You can immediately tell when an improviser is thinking about theory and when they are actually hearing the the chords and the lines that they are improvising.

Take the first four bars of a blues progression:

Right now you can probably name the chords to a blues progression in any key, but what you want to be able to do is to hear and play that progression in any key. This may seem like a ton of work, but it’s definitely achievable – all it takes is some focused repetition.

First, sing and play the root of each chord as well as the 3rd, the 5th, and the 7th in one key. Next, find the half-step resolutions between each chord and play those until you have that sound ingrained. Finally try improvising a simple line over those four bars, hearing each chord go by and hearing (not thinking) about the notes you want to play.

Now all of this is not to say that you can simply forget about theory, scales, and chord tones, you can’t. But you can take that knowledge to a completely new level and you must if you want to get to that next step as an improviser.

It’s akin to the concept of learning to walk before you can run, you need to master the basics before you can make meaningful improvement. Many improvisers are trying to run the 100 meter dash at full tilt before they’ve even taken their first steps.

Trying to work out lines over Moment’s Notice and Blues for Alice, when you have trouble hearing the third of a Major chord or the sound of a ii-V7 is a sure bet for frustration and confusion.

You may have even tried to hear the sound of these theoretical concepts before, but if you didn’t get that “switch” from mental to aural you didn’t go far enough. Remember, you need to learn to hear the basics first because everything you learn from here on out is based on these fundamentals.

Learning to hear what you already know

“Art is the uniting of the subjective with the objective, of nature with reason, of the unconscious with the conscious, and therefore art is the highest means of knowledge.”~Leo Tolstoy

For thousands of hopeful improvisers, jazz exists as music theory. Scales, chords, modes, patterns, etc. Sure we love to listen to records, but as soon as we go into the practice room it’s right to theory. Improvisation is not just cut and dry music theory, nor is it a completely free and spontaneous creation. It is rather a combination of these two sides of ourselves, and to master both is essential to improvising at the highest level.
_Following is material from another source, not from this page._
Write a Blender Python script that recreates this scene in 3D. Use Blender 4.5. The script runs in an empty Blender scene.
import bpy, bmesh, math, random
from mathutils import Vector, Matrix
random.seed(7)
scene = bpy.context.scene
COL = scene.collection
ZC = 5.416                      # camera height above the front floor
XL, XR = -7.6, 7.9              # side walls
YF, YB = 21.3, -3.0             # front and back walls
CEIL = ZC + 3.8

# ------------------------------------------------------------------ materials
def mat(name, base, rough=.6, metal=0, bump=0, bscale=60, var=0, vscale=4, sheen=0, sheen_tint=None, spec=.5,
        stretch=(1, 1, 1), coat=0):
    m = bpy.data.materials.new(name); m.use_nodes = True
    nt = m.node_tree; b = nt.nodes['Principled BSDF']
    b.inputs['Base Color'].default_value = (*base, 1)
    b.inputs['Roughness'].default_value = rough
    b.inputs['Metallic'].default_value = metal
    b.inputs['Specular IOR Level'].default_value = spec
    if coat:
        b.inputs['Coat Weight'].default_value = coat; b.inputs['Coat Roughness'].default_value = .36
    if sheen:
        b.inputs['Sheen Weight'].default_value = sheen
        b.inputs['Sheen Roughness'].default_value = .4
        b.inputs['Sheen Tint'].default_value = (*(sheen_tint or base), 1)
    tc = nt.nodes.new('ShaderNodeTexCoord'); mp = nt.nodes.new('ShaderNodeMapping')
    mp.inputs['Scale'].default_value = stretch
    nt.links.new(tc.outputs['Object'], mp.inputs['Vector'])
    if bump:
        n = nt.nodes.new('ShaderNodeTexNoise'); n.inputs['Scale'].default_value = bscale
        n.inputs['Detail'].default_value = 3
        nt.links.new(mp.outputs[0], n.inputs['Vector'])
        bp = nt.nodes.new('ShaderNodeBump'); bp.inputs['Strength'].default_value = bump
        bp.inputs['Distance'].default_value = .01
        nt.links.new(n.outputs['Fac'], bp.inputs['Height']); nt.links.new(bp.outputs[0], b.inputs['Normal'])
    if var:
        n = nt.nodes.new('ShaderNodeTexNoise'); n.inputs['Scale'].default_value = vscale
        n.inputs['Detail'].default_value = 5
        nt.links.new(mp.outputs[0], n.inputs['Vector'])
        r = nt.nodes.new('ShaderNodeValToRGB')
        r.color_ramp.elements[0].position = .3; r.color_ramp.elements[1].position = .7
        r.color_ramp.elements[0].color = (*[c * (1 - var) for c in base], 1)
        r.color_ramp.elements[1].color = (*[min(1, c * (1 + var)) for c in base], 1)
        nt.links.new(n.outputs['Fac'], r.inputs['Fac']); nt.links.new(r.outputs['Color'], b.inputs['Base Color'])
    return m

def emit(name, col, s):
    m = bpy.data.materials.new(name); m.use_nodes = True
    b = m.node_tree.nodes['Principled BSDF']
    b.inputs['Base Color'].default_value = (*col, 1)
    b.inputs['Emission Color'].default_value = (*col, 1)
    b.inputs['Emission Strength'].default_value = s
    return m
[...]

The single most important thing you can do to improve as an improviser is to turn that menatl information into sound. The great improvisers we study like Bird and Trane weren’t these improvisers with minds like supercomputers or these naive natural talents that succeeded with pure instinct and talent.

They learned to hear the music and for years they studied and listened and practiced and tried harder than anybody else.
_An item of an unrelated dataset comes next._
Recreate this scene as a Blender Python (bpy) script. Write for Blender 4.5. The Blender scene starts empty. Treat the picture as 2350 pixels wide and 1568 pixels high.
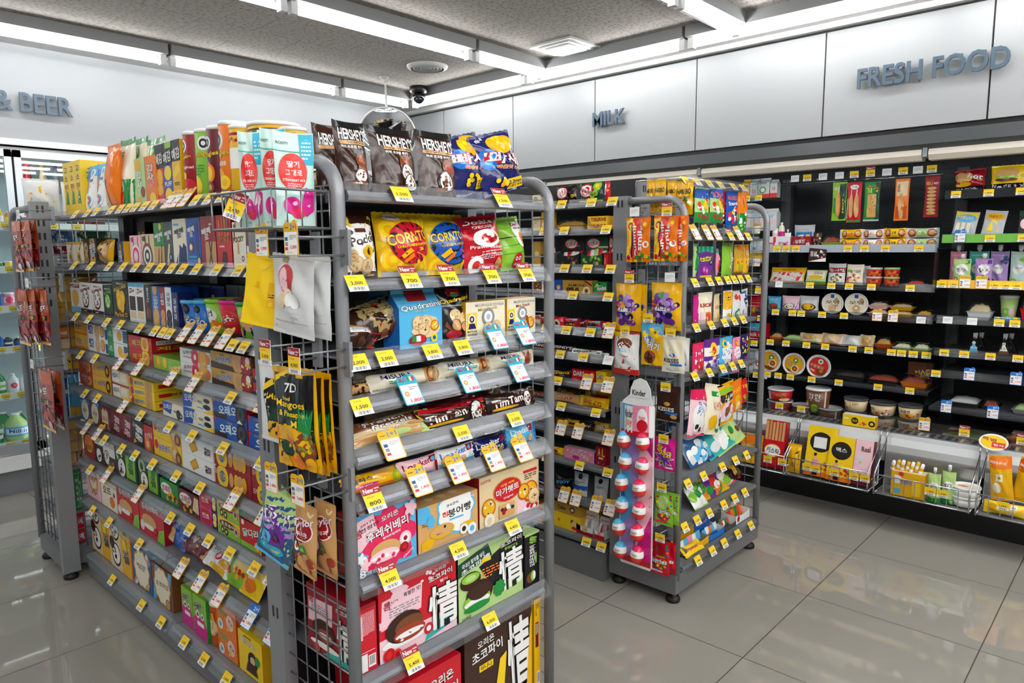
EXPO = 0.9
import bpy, math, random, re
from math import sin, cos, pi, radians
from mathutils import Vector, Matrix, Euler
scene = bpy.context.scene
COL = scene.collection

# ---------------------------------------------------------------- camera (eye 1.42 m up, 25 mm lens)
CAMZ = 1.42
FPX = 1631.69
YAW, PITCH, ROLL = radians(47.2734), radians(7.4132), radians(0.3977)
_f = Vector((sin(YAW)*cos(PITCH), cos(YAW)*cos(PITCH), -sin(PITCH)))
_r = Vector((cos(YAW), -sin(YAW), 0))
_d = _f.cross(_r)
_r2 = _r*cos(ROLL) + _d*sin(ROLL)
_d2 = _d*cos(ROLL) - _r*sin(ROLL)
CAMP = Vector((0, 0, CAMZ))
cd = bpy.data.cameras.new('camera'); cd.sensor_width = 36; cd.lens = FPX/2350*36
cd.clip_start = .05
cam = bpy.data.objects.new('camera', cd); COL.objects.link(cam)
cam.matrix_world = Matrix(((_r2.x, -_d2.x, -_f.x, 0), (_r2.y, -_d2.y, -_f.y, 0), (_r2.z, -_d2.z, -_f.z, CAMZ), (0, 0, 0, 1)))
scene.camera = cam

def along(px, axis, **fix):
    """measured column of the photo -> metres along a shelf (axis x or y, the other two coordinates known)"""
    k = 'xyz'.index(axis)
    P = Vector((fix.get('x', 0), fix.get('y', 0), fix.get('z', 0))); P[k] = 0
    q = P - CAMP; c = (px-1175)/FPX
    # (r.q + r_k t) = c (f.q + f_k t)
    return (c*_f.dot(q) - _r2.dot(q))/(_r2[k] - c*_f[k])
def height(py, x, y):
    q = Vector((x, y, 0)) - CAMP; c = (py-784)/FPX
    return (c*_f.dot(q) - _d2.dot(q))/(_d2[2] - c*_f[2])

# ---------------------------------------------------------------- colours and materials
PAL = dict(k='151417', dk='2b2420', w='f4f4f2', wh='dcdedf', y='fbd21a', yd='eeb40c', gd='c89a3a', o='f07c1a', od='c9560f', r='cf1528', rd='9d0f1e', rr='e5342c',
  p='f08fb0', pk='e8285f', mg='d41e8c', m='6b1226', v='6a2c91', vl='b18fd0', n='1a1f63', b='1456b8', bl='1e74cf', lb='56b6e6', cy='1aa7c8', tq='37b0a6', mi='c2dfd8',
  g='1f8f3d', dg='12432e', lg='8cc63a', gl='b9d98a', br='5a2f1a', bd='35190f', bm='7a4526', tn='c99a62', be='e5cda0', cr='f3ead0', gr='8d9094', dr='4a4c50', sv='b9bcc2',
  lp='f7cbd6', sk='e9b48c', ch='3d2216', wf='d8a768', ol='7c8a2a', gb='2d5a8c', st='9fa3a8', rb='a33b22', kh='a8945e')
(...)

This idea of developing aural knowledge can completely transform the way you improvise. I remember struggling with scales, and guide tone lines, and the problem of connecting chord progressions and playing longer lines vividly. It felt like I was stuck in that musical roadblock for years.

However, something changed when I started to focus on developing my ears and transcribing tunes and solos directly from the record. I started to deal with the actual sound of the music, I was finally hearing all these theory terms that I struggled with musically, but understood intellectually.
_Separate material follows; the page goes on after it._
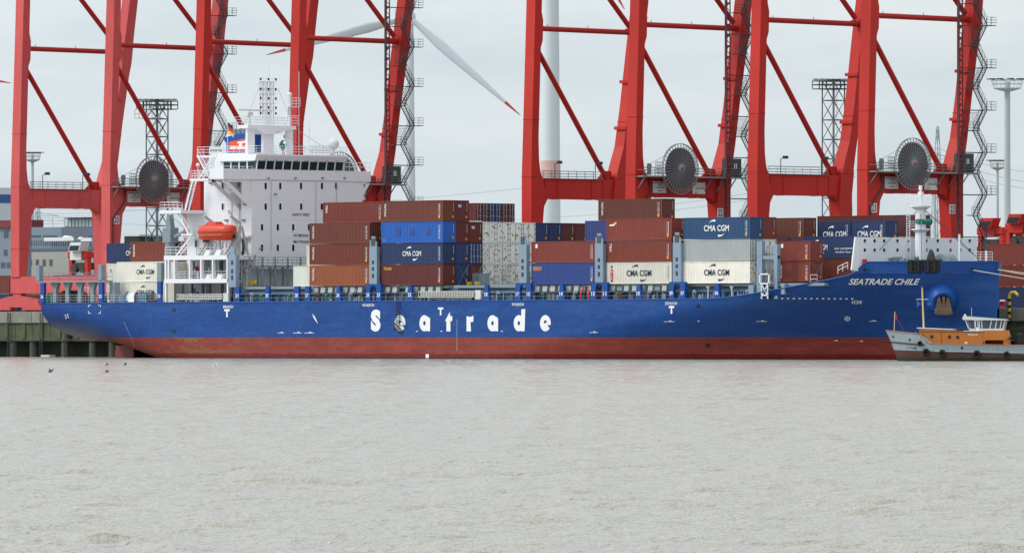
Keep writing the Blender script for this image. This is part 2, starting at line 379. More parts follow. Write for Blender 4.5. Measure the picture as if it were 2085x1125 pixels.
# ================================================================ GANTRY CRANES
SP = 20.7
def lerp_t(tab, z):
    for (a, b), (c, d) in zip(tab, tab[1:]):
        if z <= c: return b+(d-b)*max(0, (z-a))/(c-a)
    return tab[-1][1]
def build_crane():
    X0, Y0 = 0.0, 0.0
    t = thing('gantry_crane', '', 'crane', (0, 0, QZ)); red = M['crane_red']
    def leg(xr, side):
        m = MB()
        if side == 'w':
            zs = [11.9, 16, 19.5, 21.6, 22.6, 25.2, 26.2, 28, 31, 42.4, 43.6, 44.6, 47.4, 48.6, 60, 66]
            fr = [(11.9, 0), (26, 0), (31, .12), (49, .75), (66, 1.3)]
            dp = [(11.9, 1.5), (21.6, 2.55), (22.6, 2.9), (25.2, 2.25), (26.2, 1.75), (28, 1.45), (31, 1.3), (42.4, 1.3), (43.6, 1.3), (44.6, 1.65), (47.4, 1.65), (48.6, 1.3), (66, 1.3)]
            wd = [(11.9, 1.95), (25, 1.95), (31, 1.85), (66, 1.75)]
        else:
            zs = [11.9, 16, 20.5, 21.6, 22.6, 25.2, 26.2, 28, 30, 35.7, 42.4, 44.6, 46.2, 48.6, 54, 60, 66]
            fr = [(11.9, 16.9), (20.5, 16.4), (22.3, 16.2), (25.2, 16.7), (26.2, 17.0), (28, 17.6), (30, 18.3), (35.7, 19.3), (44.5, 20.6), (49.6, 21.4), (66, 24.0)]
            dp = [(11.9, 1.7), (20.5, 2.4), (22.3, 2.5), (25.2, 2.4), (26.2, 2.1), (28, 1.8), (30, 1.5), (35.7, 1.4), (42, 1.6), (45, 1.9), (48, 1.7), (66, 1.5)]
            wd = [(11.9, 2.1), (25, 2.1), (31, 1.85), (66, 1.75)]
        n = len(zs); vs = []
        for z in zs:
            y0 = lerp_t(fr, z); d = lerp_t(dp, z); w_ = lerp_t(wd, z)
            vs += [(xr-w_, y0, z), (xr, y0, z), (xr, y0+d, z), (xr-w_, y0+d, z)]
        fs = [(0, 3, 2, 1), (4*n-4, 4*n-3, 4*n-2, 4*n-1)]
        for k in range(n-1):
            for i in range(4): fs.append((4*k+i, 4*k+(i+1) % 4, 4*k+4+(i+1) % 4, 4*k+4+i))
        m.add(vs, fs)
        for z in ((16.2,) if side == 'w' else ())+(12.0, 25.5, 33.5):   # bolted splice flanges
            y0 = lerp_t(fr, z); d = lerp_t(dp, z); w_ = lerp_t(wd, z); m.box(xr-w_-.07, xr+.07, y0-.07, y0+d+.07, z-.04, z+.04)
        if side == 'l':
            for z in (32.6, 39.2): y0 = lerp_t(fr, z); m.box(xr-2.1, xr+.3, y0-.35, y0+.5, z-.22, z+.22)
        return m
    for xr in (0.0, SP):
        for sd in 'wl': leg(xr, sd).build('leg', red, t)
        m = MB(); m.box(xr-1.65, xr-.3, 1.4, 17.2, 22.35, 25.2)
        for y in (2.9, 5.4, 12.2, 14.4): m.box(xr-1.7, xr-.22, y-.05, y+.05, 22.3, 25.25)
        m.prismX([(1.5, 20.3), (2.6, 20.9), (3.5, 22.36), (1.5, 22.36)], xr-1.62, xr-.32); m.prismX([(16.6, 21.5), (15.9, 21.8), (15.4, 22.36), (16.6, 22.36)], xr-1.62, xr-.32)
        m.build('portal_beam', red, t)
        m = MB(); m.tube((xr-.9, 1.6, 46.3), (xr-.9, 21.4, 46.2), .37, 16)
        for y in (4, 12): m.tube((xr-.9, y, 46.6), (xr-.9, y, 46.95), .05, 5)
        for y in (2.3, 20.0): m.tube((xr-.9, y-.35, 46.28), (xr-.9, y+.35, 46.28), .46, 16)
        m.build('strut', M['crane_tube'], t, smooth=30)
        m = MB(); m.tube((xr-.9, 1.0, 44.6), (xr-.9, 16.0, 24.9), .38, 16); m.prismX([(13.6, 25.1), (16.8, 25.1), (16.6, 26.4), (15.2, 26.5)], xr-1.0, xr-.8)
        m.build('diagonal_brace', M['crane_tube'], t, smooth=30)
        m = MB(); m.tube((xr-.9, 20.3, 47.0), (xr-.9, 2.2, 64.5), .37, 16); m.build('diagonal_brace', M['crane_tube'], t, smooth=30)
    m = MB(); m.box(-2.2, SP+.3, .15, 1.45, 9.5, 12.0)
    for x in (4, 9, 14): m.box(x-.05, x+.05, .1, 1.5, 9.45, 12.05)
    m.build('sill_beam', red, t)
    m = MB(); m.box(-2.2, SP+.3, 17.0, 18.4, 9.5, 12.0); m.build('sill_beam', red, t)
    for y0 in (.8, 17.7):
        for x in (-.9, SP-.9):
            m = MB(); m.box(x-.9, x+.9, y0-.5, y0+.5, 9.0, 9.5)
            m.prismY([(x-5.2, 7.7), (x-4.8, 8.5), (x-1.4, 9.1), (x+1.4, 9.1), (x+4.8, 8.5), (x+5.2, 7.7), (x+1.2, 7.4), (x-1.2, 7.4)][::-1], y0-.55, y0+.55)
            for s in (-3.6, 3.6): m.prismY([(x+s-2.3, 6.98), (x+s-2.0, 7.6), (x+s, 7.95), (x+s+2.0, 7.6), (x+s+2.3, 6.98)][::-1], y0-.65, y0+.65)
            bg_ = m.build('bogie', red, t)
            m = MB()
            for s in (-5.0, -4.0, -3.0, -2.0, 2.0, 3.0, 4.0, 5.0): m.lathe((x+s, y0-.3, 7.1), [(.35, 0), (.35, .6)], 14, 'Y')
            m.build('wheel', M['dark_steel'], bg_)
    # upper works above the picture
    m = MB(); m.box(-1.8, SP, 1.0, 2.6, 62, 64.5); m.box(-1.8, SP, 23.4, 25, 62, 64.5); m.build('top_beam', red, t)
    m = MB()
    for x in (5.5, 13.2): m.box(x-.8, x+.8, -38, 45, 64.6, 67.2)
    m.build('boom', red, t)
    # portal walkways
    m = MB(); m.rail([(-.15, 2.4, 25.2), (-.15, 14.0, 25.2)], 1.1, .03, 1.5); m.rail([(-1.75, 2.4, 25.2), (-1.75, 14.0, 25.2)], 1.1, .03, 1.5)
    m.box(-1.9, -.05, 2.3, 14.1, 25.2, 25.28); m.build('handrail', M['galv'], t)
    for y in (4.9, 12.9):
        m = MB(); m.tube((-.3, y, 25.2), (-.3, y, 27.3), .06, 6); m.tube((-.3, y, 27.3), (-.3, y+.7, 27.5), .05, 6); fl = m.build('floodlight', M['dark_steel'], t)
        m = MB(); m.box(-.55, -.05, y+.6, y+1.25, 27.35, 27.75); m.build('lamp_head', M['dark_steel'], fl)
    m = MB(); xr = SP+.0; m.box(xr-.2, xr+1.5, 0.2, 20.6, 25.1, 25.3)
    m.rail([(xr+1.45, 0.2, 25.3), (xr+1.45, 20.6, 25.3)], 1.15, .03, 1.4); m.rail([(xr-1.7, 2.6, 25.3), (xr-1.7, 15.5, 25.3)], 1.15, .035, 1.4)
    for y in (.6, 13.9, 16.3, 18.6): m.bar((xr+1.3, y, 25.1), (xr-.2, y-.1, 23.3), .12, .12)
    m.build('walkway', M['galv'], t)
    m = MB(); m.bbox(xr+.2, xr+1.3, 16.9, 19.7, 25.3, 27.9, .04); m.box(xr+1.29, xr+1.33, 17.6, 19.4, 25.5, 27.6)
    ec = m.build('electric_cabinet', M['stair_grey'], t); m = MB(); m.box(xr+1.33, xr+1.35, 18.2, 18.35, 26.4, 27.2); m.box(xr+1.33, xr+1.35, 18.55, 18.7, 26.4, 27.2); m.build('cabinet_label', M['board_white'], ec)
    m = MB(); m.tube((xr+.9, -.4, 26.1), (xr+.9, 2.2, 26.1), .06, 6)
    m.lathe((xr+.6, 2.0, 26.6), [(.12, 0), (.42, .02), (.42, .2), (.12, .22)], 14, 'X'); m.box(xr+.5, xr+.9, 1.8, 2.2, 25.4, 27.0); m.bar((xr+.7, 1.5, 25.4), (xr+.7, 2.0, 26.5), .12, .12); m.rail([(xr+.8, 3.2, 25.3), (xr+.8, 4.4, 25.3)], 1.9, .05, .4, 4)
    m.tube((xr+.8, 2.0, 26.9), (xr+1.4, 4.6, 28.2), .03, 5)
    m.build('cable_guide', M['galv'], t)
    # cable reel: rim, spokes, wound cable and hub
    cy, cz, R = 7.15, 26.3, 3.5; x = SP+1.65
    m = MB(); n = 72
    for k in range(2):
        xx = x-.12+k*.24
        for i in range(n):
            a, b_ = 2*math.pi*i/n, 2*math.pi*(i+1)/n
            for r0, r1 in (((R-.07, R+.03), (R-.5, R-.45)) if k else ((R-.05, R+.02),)):
                m.hexa([(xx-.04, cy+r0*math.cos(a), cz+r0*math.sin(a)), (xx+.04, cy+r0*math.cos(a), cz+r0*math.sin(a)), (xx+.04, cy+r0*math.cos(b_), cz+r0*math.sin(b_)), (xx-.04, cy+r0*math.cos(b_), cz+r0*math.sin(b_)),
                        (xx-.04, cy+r1*math.cos(a), cz+r1*math.sin(a)), (xx+.04, cy+r1*math.cos(a), cz+r1*math.sin(a)), (xx+.04, cy+r1*math.cos(b_), cz+r1*math.sin(b_)), (xx-.04, cy+r1*math.cos(b_), cz+r1*math.sin(b_))])
        for i in range(36 if k else 0):
            a = 2*math.pi*i/36; m.bar((xx+(.06 if k else -.06), cy+.3*math.cos(a), cz+.3*math.sin(a)), (xx, cy+R*math.cos(a), cz+R*math.sin(a)), .07, .08)
    rl = m.build('cable_reel', M['galv'], t)
    m = MB(); m.lathe((x-.09, cy, cz), [(.4, 0), (R-.58, .0), (R-.58, .18), (.4, .18)], 40, 'X'); m.build('wound_cable', M['reel_cable'], rl)
    m = MB(); m.lathe((x-.6, cy, cz), [(.5, 0), (.62, .9), (.3, 1.05)], 16, 'X'); m.lathe((SP-.3, cy, cz), [(.5, 0), (.5, 2)], 12, 'X'); m.build('hub', M['galv'], rl)
    m = MB(); m.lathe((x+.42, cy, cz), [(.28, 0), (.2, .12)], 12, 'X'); m.build('axle_cap', M['crane_red'], rl)
    m = MB(); m.path([(xr+.1, 3.0, 25.0), (xr+.1, 2.7, 22.9), (xr+.1, .55, 20.6), (xr+.1, .55, 12)], .11, 6); m.build('cable_duct', M['dark_steel'], t)
    # stair tower on the landside leg, lift mast beside it
    zt = 25.3; k = 0; sx0, sx1 = SP+.55, SP+1.35
    yl, yr = 20.3, 22.3
    m = MB()
    def flight(ya, za, yb, zb):
        for sx in (sx0, sx1): m.bar((sx, ya, za), (sx, yb, zb), .05, .16); m.bar((sx, ya, za+1.0), (sx, yb, zb+1.0), .04, .04); m.bar((sx, ya, za+.5), (sx, yb, zb+.5), .03, .03)
        for i in range(1, 12):
            q = i/12; m.box(sx0, sx1, ya+(yb-ya)*q-.12, ya+(yb-ya)*q+.12, za+(zb-za)*q-.02, za+(zb-za)*q+.03)
        for i in range(0, 5):
            q = i/4; m.bar((sx1, ya+(yb-ya)*q, za+(zb-za)*q), (sx1, ya+(yb-ya)*q, za+(zb-za)*q+1.0), .03, .03)
    def landing(y0, y1, z, cage=False):
        m.box(sx0-.1, sx1+.1, y0, y1, z-.1, z)
        m.rail([(sx1+.1, y0, z), (sx1+.1, y1, z)], 1.1, .025, .8)
        m.rail([(sx0-.1, y1, z), (sx1+.1, y1, z)], 1.1, .025, .8) if y1 > yr else None
        if cage:
            for i in range(9): yy = y0+.1+(y1-y0-.2)*i/8; m.bar((sx1+.12, yy, z), (sx1+.12, yy, z+2.4), .03, .03)
            m.bar((sx1+.12, y0, z+2.4), (sx1+.12, y1, z+2.4), .05, .05)
    z = zt-2.88*5
    while z < 62:
        lower = z < zt-.1; off = -.9 if lower else 0
        left = (k % 2 == 1)
        # k even -> right landing? levels alternate
        if left: landing(yl-2.0 if not lower else yl-1.2, yl+.3, z, not lower and z > zt+1); flight(yl, z, yr, z+2.88)
        else: landing(yr-.2, yr+1.7, z); flight(yr, z, yl, z+2.88); m.bar((sx0, 17.5, z-.12), (sx0, yr, z-.12), .1, .14)
        z += 2.88; k += 1
    m.build('stair_tower', M['stair_grey'], t)
    m = MB(); my = 16.7
    for dx, dy in ((.15, -.35), (.15, .35)): m.bar((SP+1.5+dx, my+dy, 7), (SP+1.5+dx, my+dy, 62), .12, .12)
    z = 7
    while z < 62: m.bar((SP+1.65, my-.35, z), (SP+1.65, my+.35, z+.9), .07, .07); m.bar((SP+1.65, my+.35, z+.9), (SP+1.65, my-.35, z+1.5), .07, .07); m.box(SP+1.4, SP+1.8, my-.3, my+.3, z+.4, z+.7); z += 1.5
    m.build('lift_mast', M['mark_maroon'], t)
    m = MB(); m.bar((SP+1.3, my-.1, 7), (SP+1.3, my-.1, 62), .2, .35); m.build('rack_rail', M['dark_steel'], t)
    # boards on the portal beam
    m = MB(); m.box(xr-.22, xr-.12, 3.6, 6.2, 22.95, 24.55) ; sg = m.build('notice_board', M['board_white'], t)
    m = MB()
    for z_, a, b_ in ((24.35, 3.7, 5.6), (24.05, 4.6, 5.2), (23.7, 4.1, 5.7), (23.25, 4.5, 5.3)): m.box(xr-.12, xr-.11, a, b_, z_-.05, z_+.05)
    m.build('notice_lines', M['letter_black'], sg)
    m = MB(); m.box(xr-.22, xr-.12, 11.4, 13.9, 22.9, 24.5); sg = m.build('logo_board', M['board_white'], t)
    m = MB(); text(m, 'EUROGATE', rectX(12.0, 13.75, 23.5, 23.85, xr-.11), bold=.01, shear=.3); m.build('lettering', M['letter_dark'], sg)
    m = MB(); crescent(m, lambda u, v: (xr-.11, 12.5-.85*u, 23.45-.45*v)); m.build('red_arc', M['letter_red'], sg)
    m = MB(); crescent(m, lambda u, v: (xr-.11, 11.55+.8*u, 23.85+.45*v)); m.build('blue_arc', M['letter_dark'], sg)
    return t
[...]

Understanding theory is the easy part, but learning to hear that theory takes some serious work. You may be struggling to improvise over a standard, you may feel like you have nothing new to play, you might feel like you are lost with all of this theory and chords and scales, and you may even be the improviser that knows all of the theory yet can’t seem to find the right notes to play.

Whichever player you are, the answer is same: you need to learn to hear this music – to hear the theory of intervals and melodies, of chords and scales, of lines and progressions. You may be the smartest person in the room when it comes to music theory right now, but if your ears are lagging far behind your brain, those smarts are pretty much useless.